O resultado final poderá ser conhecido na noite do próximo domingo, mas o empate técnico entre os dois candidatos, registado nas últimas sondagens, deixa prever mais uma agonizante contagem até ao último voto. Na pior das hipóteses, o vencedor será conhecido até à próxima terça-feira. 

Neste ponto, os austríacos parecem apenas pedir um resultado efetivo que termine a novela das eleições presidenciais, que já se arrasta há sete meses. 

A Agência Reuters sublinhava no sábado que esta passagem de tempo poderia ter influência no processo de escolha dos austríacos. É que desde o voto de maio, aconteceram os dois eventos políticos do ano: o referendo britânico em favor do Brexit e a eleição de Donald Trump pelos norte-americanos. 

Van der Bellen, candidato independente pelos Verdes, tem focado a campanha precisamente nesses dois pontos e pede aos eleitores que “não brinquem com o fogo”. O adversário, Norbert Hofer, vem da extrema-direita e é frequentemente associado a uma retórica populista e anti-establishment, e chegou mesmo a prometer um referendo sobre a permanência na União Europeia, um poder que não lhe é no entanto conferido, enquanto Presidente da República.  

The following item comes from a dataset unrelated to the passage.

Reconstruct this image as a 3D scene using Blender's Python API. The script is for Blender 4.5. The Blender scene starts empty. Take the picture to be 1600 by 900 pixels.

Isto porque na Áustria, o chefe de Estado está geralmente limitado a funções mais simbólicas ou cerimoniais, dispondo, ainda assim, de vários poderes que lhe permitem alterar as mais importantes instituições de poder, nomeadamente impedir ou ajudar à formação de coligações de Governo.
 
Um dos objetivos de Norbert Hofer é, precisamente, acabar com o predomínio dos dois partidos do centro que têm governado o país nas últimas décadas. Uma hegemonia que foi desde logo posta em causa em abril, quando nenhum dos dois candidatos presidenciais apoiados pelo centro conseguiu passar a esta confusa segunda volta.